Protestants often claim that the veneration of Mary is a much later accretion into Christianity. However, the truth is the exact opposite: we see a shockingly high view of Mary early. This is not what we would expect if Protestantism were true.
For example, the Second Sibylline Oracle, which scholars generally date to the second century, describes the fate of the damned, who have rejected the opportunity to repent after death. This opportunity was made possible by Mary’s hand: “For he [God] gave seven days of ages to erring men for repentance through the intercession of the holy virgin” (312).
Although the Virgin is not identified by name, there is little doubt about who she is. First, there is no debate that whoever wrote this passage was a Christian. This fact alone drastically narrows down who could plausibly be “the holy virgin.” Second, the Oxford classicist J.L. Lightfoot identifies Mary as the holy virgin in her summary of SibOr 2:305-312: “The damned gnash teeth; wish to die and cannot; plead in vain; God turns his face away, for they have had seven days of ages for repentance through the Virgin Mary.”
The eminent Yale scholar John J. Collins argued (and I think rightly so) that this part of the text was completed before A.D. 150: “Since no other historical event is mentioned after the destruction of Jerusalem, the Christian redaction should probably be dated no later than A.D. 150.” Thus, we have an incredibly early text proclaiming that Mary can intercede for the dead.
It gets worse for Protestants. We have two apparently independent texts converging on a tradition that Mary gave birth to Christ without pain. Given the fact that pain in childbirth was a consequence of the Fall (Gen. 3:16), these texts seem to set up an Eve-Mary typology.
The first text is the Ascension of Isaiah, which the world’s leading expert on the text, Enrico Norelli, dates to the end of the first century. After carrying the Lord for a short time, Mary sees her baby suddenly appear outside her womb. Apparently, news of this event spread around Bethlehem: “But many said, ‘She did not give birth; the midwife did not go up (to her), and we did not hear (any) cries of pain’” (11:14).

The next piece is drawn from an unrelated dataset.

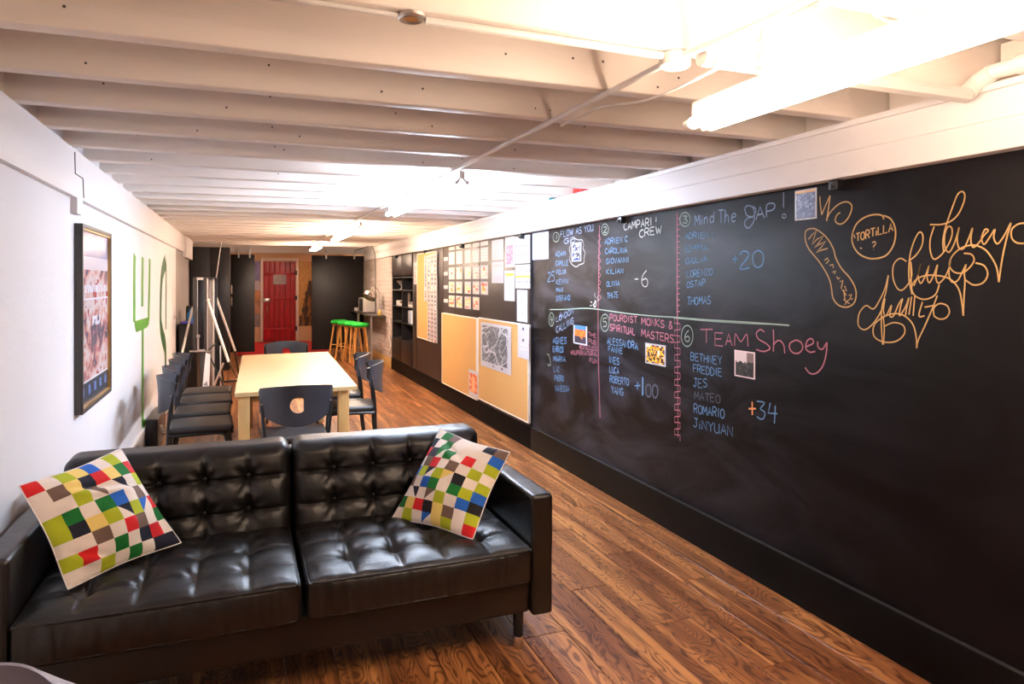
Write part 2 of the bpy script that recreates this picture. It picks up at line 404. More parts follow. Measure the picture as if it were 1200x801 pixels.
MB().box(XK + .001, XR, Y0, 11.9, .20, .203).build('dusty_edge', mat('dusty_edge_paint', rgb(28, 24, 24), .8), kb)
# dark wall boards behind the notices
nw = struct('trim_4', MB().box(XR - .012, XR, 5.75, 10.36, .2, 1.94), M['notice_wall'])
for (a, bb) in ((5.76, 7.19), (7.20, 8.64), (8.65, 10.08), (10.09, 10.36)):
    MB().rbox(XR - .022, XR - .01, a, bb - .006, .203, 1.938, .002, 1).build('panel', M['notice_wall'], nw)
XN = XR - .022
# far partition, header, far room
struct('trim_5', MB().rbox(XL - .1, 2.6, Y1 - .05, Y1 + .1, 2.085, ZD, .005, 1), M['white_beam'])
struct('ceiling.001', MB().box(XL - .2, 2.9, Y1 + .1, YF + .1, 2.32, 2.4), M['white_wood'])
struct('wall_back', MB().box(XL - .2, 2.9, YF, YF + .12, 0, 2.4), M['tan_wall'])
struct('wall_side', MB().box(2.44, 2.6, Y1 + .1, YF, 0, 2.4).box(XL - .2, XL - .1, Y1 + .1, YF, 0, 2.4), M['tan_wall'])
struct('wall_front', MB().box(XL - .2, 2.9, Y0 - .12, Y0, 0, ZD + .05), mat('back_of_room_paint', rgb(95, 88, 84), .7))

# ------------------------------------------------------------------ fluorescent lamps
def batten(Ya, Yb, X, Z, strength, col, label, chain=False, group='ceiling fluorescent battens'):
    t = thing('fluorescent_lamp', label, 'lamp', (X, (Ya + Yb) / 2, Z), 0, group); em = emit('tube_glow', col, strength)
    MB().rbox(X - .018, X + .018, Ya + .02, Yb - .02, Z + .0, Z + .05, .008, 2).build('body', M['white_plastic'], t)
    for sx in (-1, 1):
        x = X + sx * .032
        MB().tube([(x, Ya + .05, Z - .022), (x, Yb - .05, Z - .022)], .017, 14).build('tube', em, t)
        for y in (Ya + .035, Yb - .035):
            MB().tube([(X, y, Z + .012), (x, y, Z - .022)], .011, 8).build('lamp_holder', M['white_plastic'], t)
            MB().lathe([(.004, -.02), (.014, -.017), (.014, .014), (.005, .018)], (x, y, Z - .022), 10, Matrix.Rotation(PI / 2, 3, 'X')).build('end_cap', M['white_plastic'], t)
    for y in (Ya + .3, Yb - .3):
        if chain:
            z = Z + .05; q = MB(); n = 0
            while z < ZJ + .01:
                ring = [(X + (.008 * math.cos(a) if n % 2 else 0), y + (0 if n % 2 else .008 * math.cos(a)), z + .012 + .016 * math.sin(a)) for a in [2 * PI * i / 10 for i in range(10)]]
                q.tube(ring, .0022, 6, closed=True); z += .024; n += 1
            q.build('chain', M['alu'], t)
        else:
            MB().rbox(X - .02, X + .02, y - .02, y + .02, Z + .045, ZJ + .004, .004, 1).build('hanger', M['white_plastic'], t)
    return t
batten(.35, 1.79, 1.285, 1.995, TUBE_NEAR, WARM, 'nearest bare fluorescent tube hung on chains at top right', chain=True)
batten(3.96, 6.15, 1.225, 2.115, TUBE_MID, COOL, 'second fluorescent tube, cool white, over the near table end')
batten(7.75, 10.2, 1.225, 2.115, TUBE_FAR, WARM, 'third fluorescent tube, warm, farther down the ceiling')
batten(12.0, 13.3, 1.2, 2.10, TUBE_BACK, WARM, 'farthest fluorescent tube before the black sliding panels')
tl = thing('fluorescent_lamp', 'fluorescent tube in the small room in front of the red door', 'lamp', (1.15, 16.6, 2.25))
MB().rbox(1.12, 1.18, 16.0, 17.2, 2.26, 2.32, .006, 1).build('body', M['white_plastic'], tl)
MB().tube([(1.15, 16.05, 2.235), (1.15, 17.15, 2.235)], .019, 12).build('tube', emit('tube_glow', WARM, 26), tl)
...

This text used to be accused of promoting Docetism, a heresy that denies that Christ had real flesh, but that accusation was refuted by Darrel D. Hannah in his 1999 article “The Ascension of Isaiah and Docetic Christology.” Since the text elsewhere affirms that Christ had a true body, the emphasis here is that Christ’s birth was miraculous and strange. Indeed, Mary’s “womb was found as (it was) at first, before she had conceived” (11:9).
The second text is The Odes of Solomon, which is generally dated to either the late first or early second century. James Charlesworth adds another important detail about this text: “I highlight the Odes of Solomon because it may well have been composed within the community that gave us the Gospel of John and helps us understand the marvelous text and the Logos Christology.” If this is true, then it has enormous historical and theological weight.
Odes 19:6-9 says, “The womb of the Virgin caught [it], and she conceived and gave birth. And the Virgin became a mother in great compassion and she was in labor and bore a son. And she felt no pains/grief, because it was not useless/for no reason. And she did not require a midwife, because he [God] kept her alive like a man.”
The “it” is referring to milk, which came from the Father and was given to Mary through the Holy Spirit. Because of this strange imagery, this text has been accused of being gnostic. However, this charge was refuted by Edward Engelbrecht and Michael Lattke, who both demonstrated that orthodox Church Fathers (like St. Irenaeus and St. Clement of Alexandria) used similar images of God’s milk. It would be especially strange for Irenaeus, who directly opposed the Gnostics, to use this imagery if it were heretical (Against Heresies 4.38.1; cf. Lattke 270).
It is no surprise, then, that in the second century we see Mary being called the New Eve. The world’s leading historian on Marian devotion, Stephen J. Shoemaker, writes, “The notion of Mary’s virginity would receive further theological development during the course of the second century, first at the hands of Justin Martyr (ca. 100-165) and later by Irenaeus of Lyons (d. 202), both of whom wove from this doctrine a portrait of Mary as the New Eve, whose chastity and obedience undid the original Eve’s primordial immorality and disobedience.”
Among early Christians we find the belief that Mary could intercede for the dead (the concept of interceding saints goes back to ancient Judaism) and that she painlessly birthed Christ, exempting her from Eve’s curse and elevating her to the status of a new, better Eve. Even if Protestants think Catholics are wrong about Mary, they cannot say any longer that Marian veneration was a later accretion.